§ **COLLECTED MATERIAL**:
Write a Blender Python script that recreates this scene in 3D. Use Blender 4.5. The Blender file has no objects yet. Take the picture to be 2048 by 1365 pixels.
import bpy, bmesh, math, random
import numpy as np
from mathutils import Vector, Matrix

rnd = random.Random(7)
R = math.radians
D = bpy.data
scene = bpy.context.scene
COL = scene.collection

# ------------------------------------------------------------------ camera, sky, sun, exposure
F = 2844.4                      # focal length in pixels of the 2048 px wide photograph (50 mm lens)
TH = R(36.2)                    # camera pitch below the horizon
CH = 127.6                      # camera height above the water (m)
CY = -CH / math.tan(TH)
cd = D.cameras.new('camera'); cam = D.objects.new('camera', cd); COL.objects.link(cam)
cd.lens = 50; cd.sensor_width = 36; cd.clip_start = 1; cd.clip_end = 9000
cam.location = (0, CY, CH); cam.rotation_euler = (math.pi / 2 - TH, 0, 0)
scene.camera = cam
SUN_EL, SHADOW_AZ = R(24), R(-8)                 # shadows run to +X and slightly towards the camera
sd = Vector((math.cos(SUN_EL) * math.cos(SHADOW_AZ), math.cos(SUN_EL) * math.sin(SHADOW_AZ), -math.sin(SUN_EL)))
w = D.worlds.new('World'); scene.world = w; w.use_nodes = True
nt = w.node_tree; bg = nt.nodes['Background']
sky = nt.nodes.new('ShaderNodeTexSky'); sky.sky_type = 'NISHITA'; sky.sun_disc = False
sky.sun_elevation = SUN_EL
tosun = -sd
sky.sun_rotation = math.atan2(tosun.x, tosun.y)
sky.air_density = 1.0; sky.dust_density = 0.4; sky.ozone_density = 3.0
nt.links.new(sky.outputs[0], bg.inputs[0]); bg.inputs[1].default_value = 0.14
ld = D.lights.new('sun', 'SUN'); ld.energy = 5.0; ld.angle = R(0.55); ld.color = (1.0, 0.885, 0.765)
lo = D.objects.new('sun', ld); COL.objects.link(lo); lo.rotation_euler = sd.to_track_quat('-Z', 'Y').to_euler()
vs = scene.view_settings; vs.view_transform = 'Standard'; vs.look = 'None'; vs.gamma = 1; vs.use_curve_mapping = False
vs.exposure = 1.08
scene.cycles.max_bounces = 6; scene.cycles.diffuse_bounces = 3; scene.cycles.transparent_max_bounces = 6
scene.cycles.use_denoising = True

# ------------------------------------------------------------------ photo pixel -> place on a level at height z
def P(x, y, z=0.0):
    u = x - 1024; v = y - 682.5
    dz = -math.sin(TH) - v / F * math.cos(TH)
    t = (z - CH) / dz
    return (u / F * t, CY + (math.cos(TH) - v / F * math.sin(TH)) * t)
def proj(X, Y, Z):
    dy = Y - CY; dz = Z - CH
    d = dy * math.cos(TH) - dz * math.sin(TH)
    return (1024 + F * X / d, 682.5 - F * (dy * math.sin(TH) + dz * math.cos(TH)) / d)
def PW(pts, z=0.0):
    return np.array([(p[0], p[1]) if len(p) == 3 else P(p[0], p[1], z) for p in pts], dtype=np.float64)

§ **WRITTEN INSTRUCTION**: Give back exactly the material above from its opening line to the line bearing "COL = scene.collection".

§ **SOLUTION TO THIS EXERCISE**:
Write a Blender Python script that recreates this scene in 3D. Use Blender 4.5. The Blender file has no objects yet. Take the picture to be 2048 by 1365 pixels.
import bpy, bmesh, math, random
import numpy as np
from mathutils import Vector, Matrix

rnd = random.Random(7)
R = math.radians
D = bpy.data
scene = bpy.context.scene
COL = scene.collection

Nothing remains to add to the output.